Mike Schonhofen, another Dearborn and Ford refugee, and I were remembering this the other day: the white large sign at the gates that announced in red letters DAYS WITHOUT AN ACCIDENT: then there was a number that could be changed by hand like an old-fashioned baseball scoreboard. We laughed that the number was always zero, only a bit of an exaggeration.
When my shift was over, if I hurried, I could get to the bar, The New Place, ten minutes before last call. At least a half dozen of my friends would be there––had been there all night—and I could order three beers, Strohs, and drink them in the forty minutes before the lights went on, blinding us and ushering us out to the parking lot where we would stand around for another hour or so shooting the shit. What we might have talked about is utterly lost to me now. The friends: P.J., Clay, the Arch, Simmons are all gone now. The New Place remains.
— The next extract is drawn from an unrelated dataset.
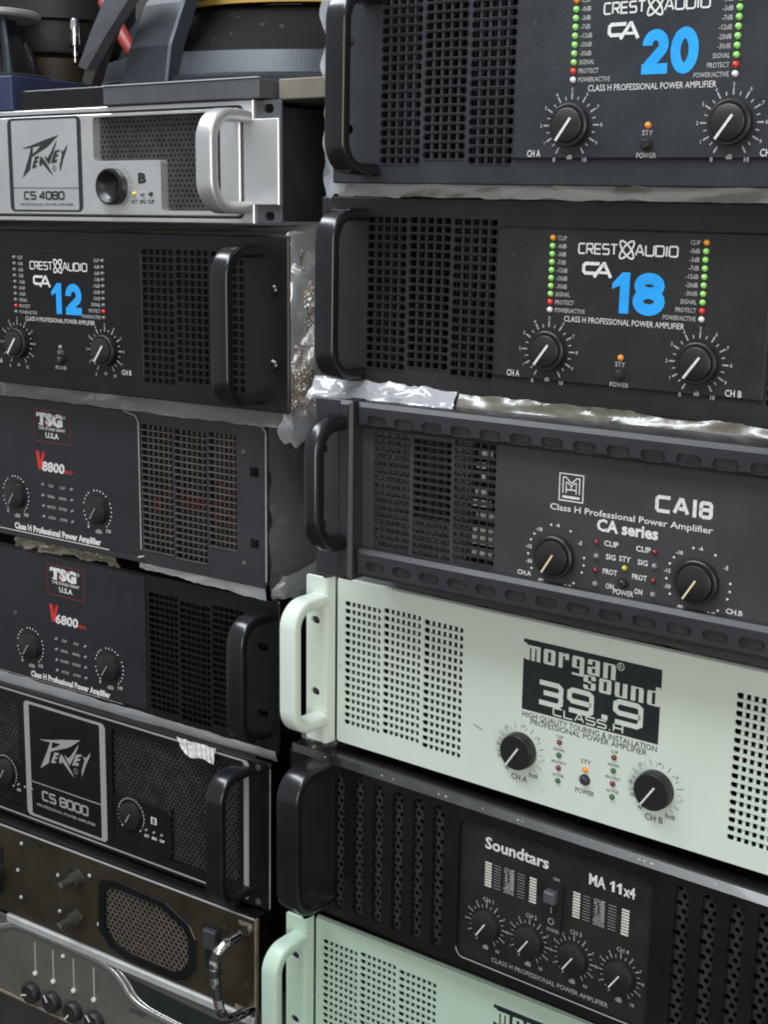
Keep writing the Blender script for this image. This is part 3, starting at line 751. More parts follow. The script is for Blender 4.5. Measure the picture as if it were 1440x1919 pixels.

Some nights I would meet up with my friend John who also worked an afternoon shift at a steel plant west of the city and we would plan the mountaineering trip that we would take at the end of the summer. We wouldn’t want to wake up anyone at our parents’ houses so we’d just walk the streets, talking, full of plans, too wired to sleep. After the climbing trip John would head to Durham England for junior year abroad, and I would go to Mexico ostensibly to research a book about the volcanoes there.
At the end of the summer I left the assembly line for my travels. I felt guilty about quitting. Just about everyone who worked there was working at the best job they could ever hope to have. We were paid very well for the work; all you had to do was sign over your soul. When I returned from Mexico I had enough money left to buy a used car—a 1968 American Motors Javelin. It would be another year before I left Michigan for good–in the Javelin. I think of Dylan’s line “Drove that car as far as we could, abandoned it out west.” More accurately, the Javelin abandoned me first. It was towed to Gunther’s boneyard east of Yelm, Washington and I drove out of there in a 1970 VW Squareback.
Someone once asked me what the part was that I welded. I couldn’t begin to guess. If it had a name, I didn’t know it. Could I, at least, tell what car I was working on? I could. It was a four-door Maverick. Designed as a poor man’s Mustang, but really it was just a cut above Ford’s other bad idea, the Pinto. I haven’t seen one of those Mavericks on the road in decades, but you might find one in some mechanic’s steely boneyard, among the Country Squires and Javelins.